Thursday, March 25, 2010

Longtime Butte College math instructor becomes novelist

2010-03-25_oakes

Though there are a few math brain teasers scattered throughout, the theme of the first novel by longtime Butte College math instructor Gary Oakes is not how things add up but how, inevitably, they don't. "The World Is At Your Feet" ($14.95 in paperback from Long Shot Books) by G. Donovan Oakes (http://www.gdonovanoakes.com) takes place during the summer of 1959, a time of growing racial tensions.

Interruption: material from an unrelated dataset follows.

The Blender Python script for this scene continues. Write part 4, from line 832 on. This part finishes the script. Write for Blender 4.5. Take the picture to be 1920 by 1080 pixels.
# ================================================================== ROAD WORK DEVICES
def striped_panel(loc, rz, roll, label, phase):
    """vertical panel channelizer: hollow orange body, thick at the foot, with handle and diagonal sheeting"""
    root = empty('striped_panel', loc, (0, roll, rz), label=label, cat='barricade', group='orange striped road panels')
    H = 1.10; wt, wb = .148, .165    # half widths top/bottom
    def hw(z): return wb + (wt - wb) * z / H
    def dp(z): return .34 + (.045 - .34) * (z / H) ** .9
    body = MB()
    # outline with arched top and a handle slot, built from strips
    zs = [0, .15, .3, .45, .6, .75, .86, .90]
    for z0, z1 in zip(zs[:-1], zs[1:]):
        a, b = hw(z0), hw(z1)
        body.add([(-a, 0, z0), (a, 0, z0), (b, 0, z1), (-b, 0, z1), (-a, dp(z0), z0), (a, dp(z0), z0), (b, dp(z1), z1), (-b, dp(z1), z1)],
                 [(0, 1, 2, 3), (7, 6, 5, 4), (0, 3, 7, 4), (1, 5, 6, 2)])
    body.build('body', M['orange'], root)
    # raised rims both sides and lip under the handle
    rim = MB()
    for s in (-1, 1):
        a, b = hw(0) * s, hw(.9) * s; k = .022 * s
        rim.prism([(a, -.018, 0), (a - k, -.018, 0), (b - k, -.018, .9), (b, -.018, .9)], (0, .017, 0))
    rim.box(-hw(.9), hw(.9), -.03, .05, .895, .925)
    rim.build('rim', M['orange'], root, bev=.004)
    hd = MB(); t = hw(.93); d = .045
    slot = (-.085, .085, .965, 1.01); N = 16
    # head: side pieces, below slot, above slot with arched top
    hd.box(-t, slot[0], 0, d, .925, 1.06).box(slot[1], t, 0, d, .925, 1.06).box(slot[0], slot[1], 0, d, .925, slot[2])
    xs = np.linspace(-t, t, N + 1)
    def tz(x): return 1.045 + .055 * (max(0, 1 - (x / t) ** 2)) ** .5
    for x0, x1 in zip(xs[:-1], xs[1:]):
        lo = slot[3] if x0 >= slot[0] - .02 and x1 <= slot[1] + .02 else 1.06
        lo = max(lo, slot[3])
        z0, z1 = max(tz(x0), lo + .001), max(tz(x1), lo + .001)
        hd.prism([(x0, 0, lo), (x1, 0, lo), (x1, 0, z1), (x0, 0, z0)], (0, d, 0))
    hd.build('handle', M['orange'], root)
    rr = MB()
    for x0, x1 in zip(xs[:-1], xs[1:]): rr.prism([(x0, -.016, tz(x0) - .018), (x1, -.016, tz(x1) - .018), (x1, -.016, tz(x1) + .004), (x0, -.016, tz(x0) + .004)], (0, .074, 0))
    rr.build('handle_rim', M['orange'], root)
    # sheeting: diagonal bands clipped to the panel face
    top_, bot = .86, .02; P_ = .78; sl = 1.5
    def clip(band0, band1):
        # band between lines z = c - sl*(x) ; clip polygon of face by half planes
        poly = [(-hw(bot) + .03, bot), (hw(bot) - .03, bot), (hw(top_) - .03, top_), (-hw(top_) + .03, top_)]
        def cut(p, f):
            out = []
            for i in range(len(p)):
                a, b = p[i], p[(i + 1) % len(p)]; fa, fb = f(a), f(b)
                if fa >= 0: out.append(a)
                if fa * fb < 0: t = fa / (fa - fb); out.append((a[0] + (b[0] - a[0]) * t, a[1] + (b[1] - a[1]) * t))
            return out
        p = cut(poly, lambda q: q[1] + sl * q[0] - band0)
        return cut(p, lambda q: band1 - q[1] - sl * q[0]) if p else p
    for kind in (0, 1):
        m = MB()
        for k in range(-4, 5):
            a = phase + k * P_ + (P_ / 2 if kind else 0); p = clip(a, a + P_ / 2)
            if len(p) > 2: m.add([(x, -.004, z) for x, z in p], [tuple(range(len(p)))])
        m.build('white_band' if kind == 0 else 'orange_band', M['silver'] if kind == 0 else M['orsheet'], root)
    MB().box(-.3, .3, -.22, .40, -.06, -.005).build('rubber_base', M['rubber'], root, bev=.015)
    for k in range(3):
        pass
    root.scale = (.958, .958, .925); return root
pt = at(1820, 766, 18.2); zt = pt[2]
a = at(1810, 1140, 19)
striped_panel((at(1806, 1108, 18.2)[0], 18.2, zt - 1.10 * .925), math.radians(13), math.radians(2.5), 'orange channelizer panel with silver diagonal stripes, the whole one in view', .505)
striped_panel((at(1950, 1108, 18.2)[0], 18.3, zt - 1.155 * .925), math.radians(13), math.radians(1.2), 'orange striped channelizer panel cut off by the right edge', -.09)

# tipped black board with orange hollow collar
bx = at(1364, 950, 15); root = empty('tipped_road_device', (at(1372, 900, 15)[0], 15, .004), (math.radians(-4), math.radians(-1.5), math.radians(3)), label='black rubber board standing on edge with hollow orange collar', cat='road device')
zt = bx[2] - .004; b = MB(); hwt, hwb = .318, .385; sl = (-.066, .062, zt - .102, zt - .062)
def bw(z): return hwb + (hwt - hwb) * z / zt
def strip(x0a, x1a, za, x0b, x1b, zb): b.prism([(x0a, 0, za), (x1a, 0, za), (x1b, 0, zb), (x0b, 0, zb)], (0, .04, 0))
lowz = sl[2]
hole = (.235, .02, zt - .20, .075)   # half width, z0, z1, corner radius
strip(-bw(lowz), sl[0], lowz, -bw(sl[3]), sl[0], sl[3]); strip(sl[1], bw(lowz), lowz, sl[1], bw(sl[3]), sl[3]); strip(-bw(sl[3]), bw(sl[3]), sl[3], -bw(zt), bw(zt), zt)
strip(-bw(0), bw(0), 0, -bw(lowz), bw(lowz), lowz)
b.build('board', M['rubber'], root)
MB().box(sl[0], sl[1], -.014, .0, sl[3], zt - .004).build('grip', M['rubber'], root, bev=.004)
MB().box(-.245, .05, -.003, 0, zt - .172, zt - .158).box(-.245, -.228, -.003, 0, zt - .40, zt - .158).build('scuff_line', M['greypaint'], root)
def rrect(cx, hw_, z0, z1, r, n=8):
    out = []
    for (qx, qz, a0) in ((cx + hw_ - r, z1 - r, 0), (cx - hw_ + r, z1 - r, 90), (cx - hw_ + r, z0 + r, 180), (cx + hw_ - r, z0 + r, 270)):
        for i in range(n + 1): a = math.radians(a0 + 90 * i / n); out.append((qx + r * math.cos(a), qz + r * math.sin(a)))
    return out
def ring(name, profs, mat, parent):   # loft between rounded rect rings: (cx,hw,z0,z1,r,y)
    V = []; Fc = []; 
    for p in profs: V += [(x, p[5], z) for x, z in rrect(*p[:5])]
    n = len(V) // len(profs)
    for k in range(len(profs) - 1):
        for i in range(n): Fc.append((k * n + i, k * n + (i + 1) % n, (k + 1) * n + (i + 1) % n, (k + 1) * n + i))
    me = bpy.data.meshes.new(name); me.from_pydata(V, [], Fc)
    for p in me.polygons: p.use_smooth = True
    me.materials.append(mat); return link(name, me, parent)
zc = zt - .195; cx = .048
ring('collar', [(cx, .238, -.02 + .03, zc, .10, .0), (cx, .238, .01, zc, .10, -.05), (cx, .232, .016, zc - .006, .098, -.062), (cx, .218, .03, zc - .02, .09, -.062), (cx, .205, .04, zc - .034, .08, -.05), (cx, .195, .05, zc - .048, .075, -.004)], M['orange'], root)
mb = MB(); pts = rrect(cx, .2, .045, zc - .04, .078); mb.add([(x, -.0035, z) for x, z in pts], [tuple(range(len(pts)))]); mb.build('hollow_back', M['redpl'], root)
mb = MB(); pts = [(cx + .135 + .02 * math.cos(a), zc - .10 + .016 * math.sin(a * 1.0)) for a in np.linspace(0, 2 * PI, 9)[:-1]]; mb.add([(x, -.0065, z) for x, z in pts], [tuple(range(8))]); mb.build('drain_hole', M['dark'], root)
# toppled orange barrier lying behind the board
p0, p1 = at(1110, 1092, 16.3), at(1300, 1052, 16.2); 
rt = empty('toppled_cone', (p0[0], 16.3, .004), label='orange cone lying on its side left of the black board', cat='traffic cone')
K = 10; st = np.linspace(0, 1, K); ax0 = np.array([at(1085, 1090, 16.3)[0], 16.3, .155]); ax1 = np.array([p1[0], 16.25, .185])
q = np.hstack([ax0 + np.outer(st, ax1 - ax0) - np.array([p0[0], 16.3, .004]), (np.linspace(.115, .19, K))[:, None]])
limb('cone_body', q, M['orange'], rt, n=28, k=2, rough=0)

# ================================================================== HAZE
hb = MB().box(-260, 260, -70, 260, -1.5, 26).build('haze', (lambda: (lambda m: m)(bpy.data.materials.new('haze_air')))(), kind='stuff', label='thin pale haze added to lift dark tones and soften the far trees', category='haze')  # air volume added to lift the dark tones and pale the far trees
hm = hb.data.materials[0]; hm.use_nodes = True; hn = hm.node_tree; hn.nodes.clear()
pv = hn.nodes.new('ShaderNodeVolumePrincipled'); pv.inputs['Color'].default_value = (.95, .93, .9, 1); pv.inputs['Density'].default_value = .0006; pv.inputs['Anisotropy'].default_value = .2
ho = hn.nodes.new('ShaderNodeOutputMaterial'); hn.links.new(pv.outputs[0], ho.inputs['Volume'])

The New York City Chamber of Commerce has set up a remediation program for black high school kids in Harlem. Four young grad students have volunteered to teach them English and math. Two of the first-time teachers are caucasian, Jim Sage of New York and Sam Maguire from Chicago. Hikoji ("Hi") Okamoto, from Sacramento, has parents who spent time in relocation and internment camps for Japanese-Americans during World War II. Then there's Harlem-based G, suspicious of the newcomers, convinced they know nothing of the rage and despair of their surroundings.

There's prejudice on every hand. Jim realizes that in his class discussion of "Lord of the Flies," "the pig's head represents something evil. The author doesn't explicitly say this. He said how black the teeth are, how black the flies are. . . . He equates black and evil. . . . I'm staring at twenty-five black faces staring back at me. . . . They always told us in school," Jim tells Sam and Hi, "that words have power, but this is the first time that my language has . . . deceived me, misdirected that power."

Jim's blue collar parents don't understand what Jim is doing, and Jim is angered by his father's racist language. "Your mother and I experienced a lot of change," Robert tells his son, "but we had very few choices. Life overpowered us. It just carried us along. We did the best we could."

Jim has "the world at his feet," but his choices do not come in a vacuum. As the author comments at the end, "ideals by themselves don't render a realistic, coherent guide to action in the world. They must be woven through the fabric of our lives, . . . clashing until a viable reconciliation is achieved. Then each day we must live with the consequences." You do the math.